At the end of the evening’s performance and before anyone in the company was allowed to leave, Gilbert, Sullivan and Carte, the theatre manager, held a meeting.  At this meeting, they each discussed how the performance was executed from their own particular perspectives.  First, they talked about what went well, praised the performers and thanked them for their efforts.   Then, through discussion, they changed some things to enhance their overall performance the next time.   This is sometimes referred to as a post-mortem but whatever you call it, bringing the team together to discuss outcomes and changes, makes for a better result next time and also has a way of creating a feeling of solidarity among people.

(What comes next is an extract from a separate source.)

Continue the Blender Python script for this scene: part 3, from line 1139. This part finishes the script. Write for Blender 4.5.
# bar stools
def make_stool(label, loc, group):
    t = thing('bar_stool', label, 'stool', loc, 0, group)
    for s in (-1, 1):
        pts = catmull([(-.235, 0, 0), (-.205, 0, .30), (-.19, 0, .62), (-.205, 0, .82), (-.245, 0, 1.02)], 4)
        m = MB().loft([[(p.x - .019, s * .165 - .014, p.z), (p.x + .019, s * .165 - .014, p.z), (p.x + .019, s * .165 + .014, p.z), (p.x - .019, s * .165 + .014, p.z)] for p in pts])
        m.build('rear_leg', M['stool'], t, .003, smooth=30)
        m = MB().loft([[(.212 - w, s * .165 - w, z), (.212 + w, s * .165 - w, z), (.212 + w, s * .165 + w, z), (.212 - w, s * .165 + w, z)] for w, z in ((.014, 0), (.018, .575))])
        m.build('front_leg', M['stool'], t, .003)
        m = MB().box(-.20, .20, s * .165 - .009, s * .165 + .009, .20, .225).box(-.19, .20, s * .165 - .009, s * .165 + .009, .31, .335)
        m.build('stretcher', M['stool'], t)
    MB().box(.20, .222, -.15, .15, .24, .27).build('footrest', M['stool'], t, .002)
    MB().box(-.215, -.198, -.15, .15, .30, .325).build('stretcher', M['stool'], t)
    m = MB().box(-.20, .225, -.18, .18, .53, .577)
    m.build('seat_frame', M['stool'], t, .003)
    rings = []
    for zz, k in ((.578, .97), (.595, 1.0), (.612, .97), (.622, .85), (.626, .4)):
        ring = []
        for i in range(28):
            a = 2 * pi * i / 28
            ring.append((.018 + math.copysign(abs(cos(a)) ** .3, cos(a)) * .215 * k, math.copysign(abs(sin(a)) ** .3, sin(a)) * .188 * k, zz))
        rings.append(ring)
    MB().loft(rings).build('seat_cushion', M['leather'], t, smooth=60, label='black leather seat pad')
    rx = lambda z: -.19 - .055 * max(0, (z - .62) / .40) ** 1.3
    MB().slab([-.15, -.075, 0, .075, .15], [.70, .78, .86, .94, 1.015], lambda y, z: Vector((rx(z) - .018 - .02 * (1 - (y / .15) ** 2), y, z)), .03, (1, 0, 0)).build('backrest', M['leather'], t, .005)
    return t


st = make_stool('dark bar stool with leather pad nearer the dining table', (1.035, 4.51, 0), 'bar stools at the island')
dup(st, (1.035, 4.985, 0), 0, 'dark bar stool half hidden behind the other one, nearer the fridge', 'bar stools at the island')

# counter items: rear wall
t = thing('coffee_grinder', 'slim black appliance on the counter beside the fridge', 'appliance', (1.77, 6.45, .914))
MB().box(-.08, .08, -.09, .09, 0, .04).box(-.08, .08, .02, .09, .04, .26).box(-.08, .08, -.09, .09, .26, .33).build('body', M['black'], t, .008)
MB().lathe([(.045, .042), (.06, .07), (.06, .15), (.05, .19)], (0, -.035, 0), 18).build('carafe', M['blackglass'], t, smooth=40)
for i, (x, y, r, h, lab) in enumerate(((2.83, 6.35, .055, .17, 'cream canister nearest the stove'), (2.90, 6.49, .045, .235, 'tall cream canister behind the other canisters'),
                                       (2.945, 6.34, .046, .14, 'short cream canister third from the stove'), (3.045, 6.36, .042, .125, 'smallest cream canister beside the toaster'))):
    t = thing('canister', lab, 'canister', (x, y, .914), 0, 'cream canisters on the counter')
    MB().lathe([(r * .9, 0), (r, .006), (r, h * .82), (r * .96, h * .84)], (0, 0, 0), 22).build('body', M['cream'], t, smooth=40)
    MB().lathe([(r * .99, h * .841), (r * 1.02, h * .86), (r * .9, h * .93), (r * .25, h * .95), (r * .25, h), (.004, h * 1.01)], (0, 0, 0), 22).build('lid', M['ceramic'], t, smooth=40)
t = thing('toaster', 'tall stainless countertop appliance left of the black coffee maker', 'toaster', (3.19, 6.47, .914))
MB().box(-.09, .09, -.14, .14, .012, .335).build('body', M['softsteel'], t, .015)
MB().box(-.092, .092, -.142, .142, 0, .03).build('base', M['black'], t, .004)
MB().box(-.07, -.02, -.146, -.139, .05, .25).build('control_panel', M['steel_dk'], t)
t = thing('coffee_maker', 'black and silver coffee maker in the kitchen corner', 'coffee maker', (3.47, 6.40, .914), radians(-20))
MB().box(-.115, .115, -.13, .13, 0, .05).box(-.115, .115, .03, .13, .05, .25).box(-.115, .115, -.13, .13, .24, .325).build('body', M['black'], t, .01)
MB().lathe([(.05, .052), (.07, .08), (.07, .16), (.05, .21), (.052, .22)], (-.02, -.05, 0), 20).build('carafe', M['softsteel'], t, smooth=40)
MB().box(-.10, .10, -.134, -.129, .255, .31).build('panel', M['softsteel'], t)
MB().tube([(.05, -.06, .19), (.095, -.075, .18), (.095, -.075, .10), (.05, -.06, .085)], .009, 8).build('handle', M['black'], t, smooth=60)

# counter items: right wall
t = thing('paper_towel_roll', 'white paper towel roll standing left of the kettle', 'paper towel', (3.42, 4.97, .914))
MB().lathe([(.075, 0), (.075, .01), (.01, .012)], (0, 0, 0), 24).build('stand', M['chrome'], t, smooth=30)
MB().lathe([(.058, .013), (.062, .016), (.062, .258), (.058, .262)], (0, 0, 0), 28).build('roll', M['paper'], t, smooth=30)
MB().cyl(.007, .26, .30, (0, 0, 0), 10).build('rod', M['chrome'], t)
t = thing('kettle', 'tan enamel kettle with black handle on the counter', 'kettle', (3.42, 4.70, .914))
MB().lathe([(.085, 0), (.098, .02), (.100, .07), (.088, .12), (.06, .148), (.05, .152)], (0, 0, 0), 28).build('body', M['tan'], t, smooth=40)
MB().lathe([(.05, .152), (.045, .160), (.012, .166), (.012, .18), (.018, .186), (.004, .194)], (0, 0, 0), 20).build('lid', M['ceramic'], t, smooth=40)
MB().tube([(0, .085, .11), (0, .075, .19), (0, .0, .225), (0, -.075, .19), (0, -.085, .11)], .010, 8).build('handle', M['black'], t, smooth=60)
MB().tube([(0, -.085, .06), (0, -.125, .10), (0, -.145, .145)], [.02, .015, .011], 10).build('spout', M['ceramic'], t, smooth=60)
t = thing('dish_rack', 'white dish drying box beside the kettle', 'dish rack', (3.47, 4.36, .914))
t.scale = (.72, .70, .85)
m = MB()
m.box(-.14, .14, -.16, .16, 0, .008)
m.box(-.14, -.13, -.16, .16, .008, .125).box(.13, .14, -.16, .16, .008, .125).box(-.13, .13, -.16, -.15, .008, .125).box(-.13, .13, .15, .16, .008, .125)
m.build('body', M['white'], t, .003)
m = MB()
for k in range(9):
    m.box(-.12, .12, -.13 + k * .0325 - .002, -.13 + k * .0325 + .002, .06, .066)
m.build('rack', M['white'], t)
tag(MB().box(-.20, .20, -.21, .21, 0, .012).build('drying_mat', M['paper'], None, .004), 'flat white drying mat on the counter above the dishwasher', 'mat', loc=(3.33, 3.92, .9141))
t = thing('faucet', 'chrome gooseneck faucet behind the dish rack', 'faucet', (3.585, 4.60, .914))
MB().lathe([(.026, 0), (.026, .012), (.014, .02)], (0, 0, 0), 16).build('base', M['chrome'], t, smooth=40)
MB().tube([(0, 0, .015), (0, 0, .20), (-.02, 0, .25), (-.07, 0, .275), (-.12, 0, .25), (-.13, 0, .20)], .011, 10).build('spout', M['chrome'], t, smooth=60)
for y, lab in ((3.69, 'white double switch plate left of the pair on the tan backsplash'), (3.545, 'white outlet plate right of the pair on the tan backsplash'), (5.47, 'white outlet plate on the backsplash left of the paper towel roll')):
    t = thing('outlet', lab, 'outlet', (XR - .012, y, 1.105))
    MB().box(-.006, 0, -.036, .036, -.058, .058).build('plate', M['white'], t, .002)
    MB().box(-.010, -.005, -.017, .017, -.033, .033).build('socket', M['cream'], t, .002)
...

Criticize the song, not the singer

At one point in the movie, Gilbert announces his intention to cut a song from the show.  There are sounds of disappointment among the company and sympathy expressed for the song’s performer.  The singer suggests to Mr. Gilbert that while he doesn’t consider himself a great singer, he believes that he could make a better effort.  Mr. Gilbert responds by saying something like, “Sir, you misunderstand. You performed eminently well.  It is the song that is bad”

Often, making the distinction between the thing that isn’t working and the person who is working it is very important.  There are of course times when the thing is perfectly good and the performance of the person needs some work, but that’s a different conversation.  The lesson for me here is that being clear about what we are criticizing avoids a great deal of confusion and unnecessary angst.

Cling to your own opinion at your peril

There is a great deal of sadness among the company when the song is cut from the show.  They all consider it a fine song and have empathy for the performer who continues to feel he has somehow failed.  As a consequence, a small group of players decide to approach Mr. Gilbert and ask him to consider re-instating the song.  This is something of a departure from normal custom in a patriarchal, benevolent dictatorship and yet this small group feels strongly enough to take a risk.  And so, in the presence of the entire company they present their case.

Mr. Gilbert remains quiet for some minutes.  He looks from one to the other earnest face and asks if the rest of the company agrees.  Aside from the company sycophant, who assures Mr. Gilbert that none of this was his idea, they unanimously reply, “Yes, we do!”

Mr. Gilbert then asks the song’s performer if he would be ready and willing to perform the song.  Again, he receives an affirmative reply.   Mr. Gilbert remains unconvinced that the song is good but believes in the opinion of his company and so he allows the song back into the performance. That evening, the song receives considerable accolades from the audience.

This reminds me of the critical importance of listening.   It also confirms that even the most brilliant among us is wrong sometimes.  Clinging stubbornly to our own opinions can be critically damaging.

That’s what I think anyway. What do you think?